Chapter / Pillar Articles Requirement Brief eramba Support Primary Use Case(s)
Pillar 1: ICT Risk Management 5.1 - 6.5 Governance, Framework & Ownership Fully Compliance Management, Risk Management
7.1 - 8.4 Identification, Assets & Systems Partially Compliance Management, Internal Controls
9.1 - 9.4 Protection & Prevention (MFA, Encryption) Partially Data Privacy, Account Reviews, Internal Controls
10.1 - 11.7 Detection & Business Continuity Fully Compliance Management, Internal Controls
Pillar 2: Incident Reporting 17.1 - 18.4 Incident Classification & Mgmt Fully Incident Management, Compliance Management
19.1 - 23.3 Regulatory Reporting & Timelines Fully Incident Management, Compliance Management
Pillar 3: Resilience Testing 24.1 - 25.6 Basic Testing & Vulnerability Mgmt Fully Internal Controls, Compliance Management
26.1 - 27.5 Advanced Testing (TLPT) Fully Risk Management, Compliance Management
Pillar 4: Third-Party Risk 28.1 - 29.6 TPRM Strategy & Register of Info Fully Compliance Management, Online Assessments
30.1 - 30.5 Mandatory Contractual Clauses Fully Compliance Management, Online Assessments
Pillar 5: Info Sharing 45.1 - 45.4 Cyber Threat Intelligence Exchange Partially Compliance Management, Risk Management

Fully Supported

  • Compliance Management: Every item in your CSV file (e.g., Article 5.1, 5.2.a) can be uploaded into eramba as a “Compliance Requirement.” You then map these directly to your internal policies and controls to track fulfillment percentages for auditors.

  • Incident Management (Pillar 2): eramba’s native module handles the lifecycle of an incident.
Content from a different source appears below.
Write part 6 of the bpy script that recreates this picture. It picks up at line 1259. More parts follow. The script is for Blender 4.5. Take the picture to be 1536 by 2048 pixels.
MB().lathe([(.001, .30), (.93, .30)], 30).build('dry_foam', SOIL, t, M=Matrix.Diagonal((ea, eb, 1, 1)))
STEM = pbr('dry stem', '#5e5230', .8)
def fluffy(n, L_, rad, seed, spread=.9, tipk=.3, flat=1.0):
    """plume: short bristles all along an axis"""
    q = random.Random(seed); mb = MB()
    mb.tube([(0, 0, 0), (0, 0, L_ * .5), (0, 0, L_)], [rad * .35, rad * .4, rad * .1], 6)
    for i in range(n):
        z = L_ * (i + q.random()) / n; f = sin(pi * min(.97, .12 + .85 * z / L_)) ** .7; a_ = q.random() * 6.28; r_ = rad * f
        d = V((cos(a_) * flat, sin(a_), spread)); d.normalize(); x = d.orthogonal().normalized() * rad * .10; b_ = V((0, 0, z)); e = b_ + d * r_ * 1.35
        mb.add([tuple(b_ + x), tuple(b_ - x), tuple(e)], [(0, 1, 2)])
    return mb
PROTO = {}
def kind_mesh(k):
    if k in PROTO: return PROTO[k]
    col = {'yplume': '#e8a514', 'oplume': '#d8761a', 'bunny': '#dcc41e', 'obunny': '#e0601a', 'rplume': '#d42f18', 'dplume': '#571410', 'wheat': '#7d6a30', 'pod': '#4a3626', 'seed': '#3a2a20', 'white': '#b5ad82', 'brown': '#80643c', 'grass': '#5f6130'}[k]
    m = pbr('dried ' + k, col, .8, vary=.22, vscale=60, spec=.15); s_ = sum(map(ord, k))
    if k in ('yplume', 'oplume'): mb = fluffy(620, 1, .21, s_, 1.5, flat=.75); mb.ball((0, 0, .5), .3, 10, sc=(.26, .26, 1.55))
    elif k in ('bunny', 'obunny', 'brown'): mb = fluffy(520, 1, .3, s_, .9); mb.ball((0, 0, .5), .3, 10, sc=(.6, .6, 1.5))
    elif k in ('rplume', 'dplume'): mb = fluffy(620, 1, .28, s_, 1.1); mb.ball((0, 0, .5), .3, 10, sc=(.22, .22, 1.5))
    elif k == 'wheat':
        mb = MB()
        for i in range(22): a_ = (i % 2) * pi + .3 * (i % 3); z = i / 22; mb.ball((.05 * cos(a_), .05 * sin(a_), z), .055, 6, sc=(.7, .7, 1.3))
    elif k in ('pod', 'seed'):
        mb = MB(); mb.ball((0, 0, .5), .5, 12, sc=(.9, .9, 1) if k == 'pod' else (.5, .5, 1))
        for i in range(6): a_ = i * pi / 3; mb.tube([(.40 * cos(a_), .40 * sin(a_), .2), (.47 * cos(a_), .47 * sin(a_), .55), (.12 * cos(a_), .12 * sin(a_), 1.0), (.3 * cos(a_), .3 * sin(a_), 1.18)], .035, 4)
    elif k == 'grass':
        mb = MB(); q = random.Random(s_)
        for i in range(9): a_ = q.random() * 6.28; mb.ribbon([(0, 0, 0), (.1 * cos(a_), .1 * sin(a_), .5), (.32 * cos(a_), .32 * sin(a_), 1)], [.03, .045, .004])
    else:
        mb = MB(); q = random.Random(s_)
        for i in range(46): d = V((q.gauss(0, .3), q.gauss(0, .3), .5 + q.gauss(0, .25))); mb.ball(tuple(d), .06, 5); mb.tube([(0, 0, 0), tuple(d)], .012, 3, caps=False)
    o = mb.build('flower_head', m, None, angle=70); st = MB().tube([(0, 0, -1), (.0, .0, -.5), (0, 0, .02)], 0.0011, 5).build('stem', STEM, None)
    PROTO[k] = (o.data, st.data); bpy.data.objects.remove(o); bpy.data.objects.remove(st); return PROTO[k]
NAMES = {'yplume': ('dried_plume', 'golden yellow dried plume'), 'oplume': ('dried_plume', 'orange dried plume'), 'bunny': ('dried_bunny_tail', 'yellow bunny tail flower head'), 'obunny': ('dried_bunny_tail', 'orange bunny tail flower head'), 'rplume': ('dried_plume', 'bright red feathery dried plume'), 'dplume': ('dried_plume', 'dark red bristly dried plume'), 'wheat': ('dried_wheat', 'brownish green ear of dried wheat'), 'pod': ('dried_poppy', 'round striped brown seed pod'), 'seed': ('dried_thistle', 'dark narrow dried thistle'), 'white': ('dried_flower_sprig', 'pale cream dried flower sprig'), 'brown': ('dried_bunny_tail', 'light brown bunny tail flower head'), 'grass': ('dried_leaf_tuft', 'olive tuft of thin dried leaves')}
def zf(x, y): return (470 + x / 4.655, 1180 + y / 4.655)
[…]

You can use custom fields to calculate “Major Incident” status and set notifications for the 4h/72h/1m reporting deadlines.

  • Online Assessments (Pillar 4): This module is designed to send automated DORA-specific questionnaires to your third-party providers, pulling their risk data directly back into your register.

  • Internal Controls (Pillar 3): You use this to schedule recurring audits of your security controls. If a DORA test fails, eramba automatically creates a “Finding” and a “Corrective Action.”

Partially Supported

  • Identification & Systems (Pillar 1): eramba provides the database to store your asset inventory and link it to business processes (BIA), but it cannot discover the hardware on your network. You must import this data or sync via REST API.

  • Protection & Prevention (Pillar 1): eramba tracks that you have an encryption policy (Data Privacy) and audits its effectiveness, but it does not perform the technical encryption or block access itself.

  • Information Sharing (Pillar 5): eramba acts as the record-keeper for your participation in sharing communities but does not provide the real-time technical feed of threat data.

Specific Use Case Mapping

  1. Risk Management: Used for Article 6 (ICT Risk Framework) to calculate impact/likelihood scores.

  2. Compliance Management: Used for all Chapters to map the CSV requirements to evidence.

  3. Incident Management: Used exclusively for Chapter 3 (Articles 17-23).

  4. Data Privacy: Used for Article 12 (Data Protection) and tracking GDPR-related DORA requirements.

  5. Online Assessments: Used for Chapter 5 (TPRM) to audit vendors.

  6. Account Reviews: Used for Article 9 (Access Rights) to perform periodic “User Access Reviews.”

  7. Internal Controls: Used for Pillar 3 testing and Pillar 1 control audits.